Sorry it's late. I've been on the road to Redding, where we have stopped for the night on our way to Ashland for the Oregon Shakespeare Festival.

Catriona, what I do with those trolls, who often post reams of words that add up to nothing, is post a one-line, like "You're wrong." Occasionally it leads to a more realistic discussion, but usually not. I actually have right-wing friends with whom I have hearty disagreements. I keep hoping they'll see the light--but then they think the same of me.

As for saying something I'll regret, not politically. I stand behind my opinions. That's not to say I can't change my mind, but I don't regret rethinking.





Danny Gardner said...

I concur with all of you. I've always discussed the Bulls first threepeat, and how they lost every year in the playoffs to teams with far less talent. Michael Jordan comes into the locker room at halftime, Phil Jackson left for a bit, and he threw a 5gal Hinckley & Schmidt water cooler bottle at Horace Grant. He tried to pull Scottie Pippen's jersey off. He screamed for ten minutes about how he was sick and tired of losing to weaker teams because none of those guys could take the hits, the fouls, the rough stuff with him. Every expletive in the book. Phil returns with one minute before game time. Everyone is silent. They take the floor. It's championships that season on. I want my colleagues in anything to bring it to me like that locker room at halftime.
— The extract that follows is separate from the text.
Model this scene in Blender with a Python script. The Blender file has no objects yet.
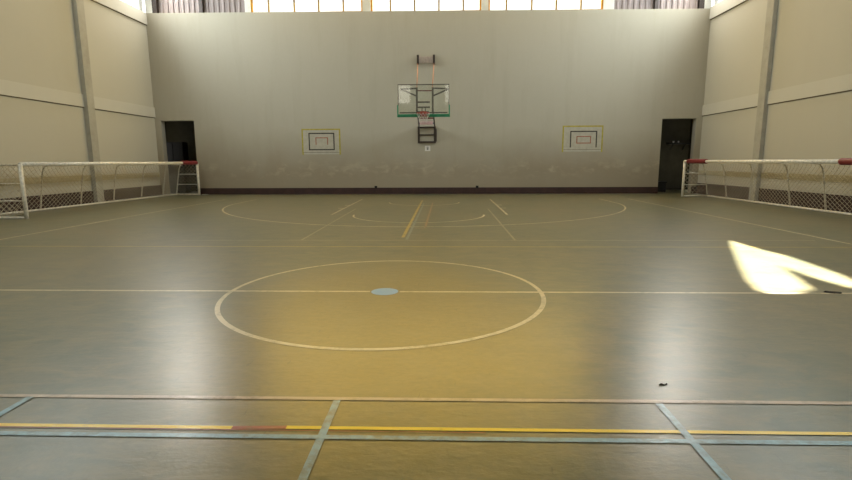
import bpy, bmesh, math, random
from mathutils import Vector, Matrix
from mathutils.geometry import tessellate_polygon
random.seed(7)
scene = bpy.context.scene
C = scene.collection
PI = math.pi

# ------------------------------------------------------------------ camera
CAM = Vector((0.662, -5.526, 1.477))
yaw, pit, rol, FPX = -0.0337, 0.1573, -0.0048, 497.9
fw = Vector((math.sin(yaw)*math.cos(pit), math.cos(yaw)*math.cos(pit), -math.sin(pit)))
r0 = Vector((math.cos(yaw), -math.sin(yaw), 0)); u0 = r0.cross(fw)
rr = r0*math.cos(rol)+u0*math.sin(rol); uu = -r0*math.sin(rol)+u0*math.cos(rol)
cd = bpy.data.cameras.new('camera'); cam = bpy.data.objects.new('camera', cd); C.objects.link(cam)
cd.sensor_width = 36; cd.lens = 36*FPX/852; cd.clip_start = .05; cd.clip_end = 300
M = Matrix((rr, uu, -fw)).transposed().to_4x4(); M.translation = CAM
cam.matrix_world = M
scene.camera = cam
scene.view_settings.view_transform = 'Standard'
scene.view_settings.look = 'None'
scene.view_settings.exposure = 0.0

# ------------------------------------------------------------------ colours / materials
def lin(r, g, b):
    f = lambda c: (c/255/12.92) if c/255 <= .04045 else ((c/255+.055)/1.055)**2.4
    return (f(r), f(g), f(b), 1)

class NT:
    def __init__(s, name):
        s.m = bpy.data.materials.new(name); s.m.use_nodes = True
        s.t = s.m.node_tree; s.t.nodes.clear()
        s.out = s.n('ShaderNodeOutputMaterial')
    def n(s, typ, **kw):
        x = s.t.nodes.new(typ)
        for k, v in kw.items(): setattr(x, k, v)
        return x
    def l(s, a, b): s.t.links.new(a, b)
    def pos(s, scale=(1, 1, 1)):
        g = s.n('ShaderNodeNewGeometry'); mp = s.n('ShaderNodeMapping')
        s.l(g.outputs['Position'], mp.inputs['Vector']); mp.inputs['Scale'].default_value = scale
        return mp.outputs[0]
    def noise(s, vec, scale, detail=4, rough=.6, dist=0):
        x = s.n('ShaderNodeTexNoise'); s.l(vec, x.inputs['Vector'])
        x.inputs['Scale'].default_value = scale; x.inputs['Detail'].default_value = detail
        x.inputs['Roughness'].default_value = rough; x.inputs['Distortion'].default_value = dist
        return x.outputs['Fac']
    def ramp(s, fac, stops):
        x = s.n('ShaderNodeValToRGB'); s.l(fac, x.inputs[0])
        e = x.color_ramp.elements
        while len(e) < len(stops): e.new(.5)
        for q, (p, c) in zip(e, stops):
            q.position = p; q.color = c if isinstance(c, tuple) else (c, c, c, 1)
        return x.outputs[0]
    def mix(s, fac, a, b, mode='MIX'):
        x = s.n('ShaderNodeMix', data_type='RGBA', blend_type=mode)
        for sock, v in ((x.inputs[0], fac), (x.inputs[6], a), (x.inputs[7], b)):
            if hasattr(v, 'is_linked'): s.l(v, sock)
            else: sock.default_value = v
        return x.outputs[2]
    def math(s, op, a, b=0.0, c=None):
        x = s.n('ShaderNodeMath', operation=op)
        for i, v in enumerate((a, b) if c is None else (a, b, c)):
            if hasattr(v, 'is_linked'): s.l(v, x.inputs[i])
            else: x.inputs[i].default_value = v
        return x.outputs[0]
    def bsdf(s, color, rough=.6, metallic=0, spec=.5, normal=None):
        b = s.n('ShaderNodeBsdfPrincipled')
        for sock, v in ((b.inputs['Base Color'], color), (b.inputs['Roughness'], rough), (b.inputs['Specular IOR Level'], spec)):
            if hasattr(v, 'is_linked'): s.l(v, sock)
            else: sock.default_value = v
        b.inputs['Metallic'].default_value = metallic
        if normal is not None: s.l(normal, b.inputs['Normal'])
        s.l(b.outputs[0], s.out.inputs[0]); return b
    def bump(s, h, strength=.1, dist=.01):
        x = s.n('ShaderNodeBump'); s.l(h, x.inputs['Height'])
        x.inputs['Strength'].default_value = strength; x.inputs['Distance'].default_value = dist
        return x.outputs[0]

def plain(name, col, rough=.5, metallic=0, var=.12, scale=9, spec=.5):
    """simple procedural paint with slight uneven colour"""
    t = NT(name); f = t.noise(t.pos(), scale, 3)
    dark = tuple(c*(1-var*2) for c in col[:3])+(1,)
    lite = tuple(min(1, c*(1+var)) for c in col[:3])+(1,)
    t.bsdf(t.ramp(f, [(.3, dark), (.7, lite)]), rough, metallic, spec)
    return t.m

# ---- painted, worn gym floor
def floor_nodes(t):
    p = t.pos()
    big = t.noise(p, .35, 5, .6, .4)
    mid = t.noise(p, 2.2, 6, .65, .3)
    fine = t.noise(p, 16, 4, .65)
    green = t.ramp(mid, [(.3, lin(*FLOOR_A)), (.7, lin(*FLOOR_B))])
    ochre = t.ramp(fine, [(.3, lin(*OCHRE_A)), (.75, lin(*OCHRE_B))])
    wear = t.ramp(t.math('ADD', t.math('MULTIPLY', big, .55), t.math('MULTIPLY', mid, .45)), [(.42, 0.0), (.62, 1.0)])
    col = t.mix(wear, green, ochre)
    # golden window reflection put into the floor colour around the middle of the court
    g = t.n('ShaderNodeNewGeometry'); sx = t.n('ShaderNodeSeparateXYZ'); t.l(g.outputs['Position'], sx.inputs[0])
    d2 = t.math('ADD', t.math('POWER', t.math('DIVIDE', sx.outputs['X'], 1.75), 2.0),
                t.math('POWER', t.math('DIVIDE', t.math('ADD', sx.outputs['Y'], .9), 3.2), 2.0))
    c = t.ramp(t.math('ADD', d2, t.math('MULTIPLY', t.math('SUBTRACT', mid, .5), 1.3)), [(.25, 1.0), (1.0, 0.0)])
    col = t.mix(t.math('MULTIPLY', c, RUB), col, t.mix(fine, lin(*GOLD_REFL_A), lin(*GOLD_REFL_B)))
    # scuffs: short pale streaks in two directions
    patchy = t.ramp(t.noise(t.pos((2.4, 5.5, 1)), 1.0, 6, .7, .5), [(.47, 0.0), (.64, 1.0)])
    col = t.mix(t.math('MULTIPLY', patchy, .42), col, lin(*PATCH))
    dk = t.ramp(t.noise(t.pos((14, 5, 1)), 2.2, 4, .6, 2.0), [(.70, 0.0), (.76, 1.0)])
    col = t.mix(t.math('MULTIPLY', dk, .35), col, lin(45, 42, 32))
    rough = t.math('ADD', ROUGH0, t.math('MULTIPLY', t.math('ADD', t.math('MULTIPLY', mid, .5), t.math('MULTIPLY', fine, .5)), ROUGH1))
    bmp = t.bump(t.math('ADD', t.noise(t.pos((5, 16, 1)), 1.0, 3, .55, .6), t.noise(t.pos((20, 30, 1)), 1.0, 4, .7)), .30, .004)
    scr = t.ramp(t.noise(t.pos((3.1, 70, 1)), 1.0, 2, .5, .25), [(.69, 0.0), (.73, 1.0)])
    scr2 = t.ramp(t.noise(t.pos((34, 4.2, 1)), 1.0, 2, .5, .5), [(.70, 0.0), (.745, 1.0)])
    col = t.mix(t.math('MULTIPLY', scr, .16), col, lin(176, 160, 118))
    col = t.mix(t.math('MULTIPLY', scr2, .30), col, lin(54, 50, 38))
    return col, rough, bmp, mid, fine

FLOOR_A = (76, 80, 60); FLOOR_B = (93, 95, 71)
OCHRE_A = (94, 88, 64); OCHRE_B = (116, 106, 76)
GOLD_REFL_A = (106, 90, 36); GOLD_REFL_B = (150, 122, 56); RUB = .6  # tones and strength of the painted golden floor reflection
PATCH = (126, 112, 74)
ROUGH0 = .28; ROUGH1 = .05

def floor_mat():
    t = NT('painted_court_floor'); c, r, b, _, _ = floor_nodes(t); t.bsdf(c, r, 0, .5, b); return t.m
def line_mat(name, col, strength=.8, lo=.36, hi=.52):
    t = NT(name); c, r, b, mid, fine = floor_nodes(t)
    k = t.ramp(t.math('ADD', t.math('MULTIPLY', mid, .5), t.math('MULTIPLY', fine, .5)), [(lo, 0.35), (hi, 1.0)])
    t.bsdf(t.mix(t.math('MULTIPLY', k, strength), c, col), r, 0, .5, b); return t.m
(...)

Then there are the walls. Seems there is always an endless supply of bricks and mortar to build walls between each other once someone says something we don't like, uses language to which we are sensitive or frightens us a little. Myself, I'm alright with it getting messy if I can trust that person's resolve to sort through it until we clean it up together. I don't tune people out. I believe in evil far less than I believe in cowardice unchecked. Call me whatever you want, so long as, at the end, you're calling me your partner in solving an issue. That's just me. No bridge is too far for those who want to open their eyes.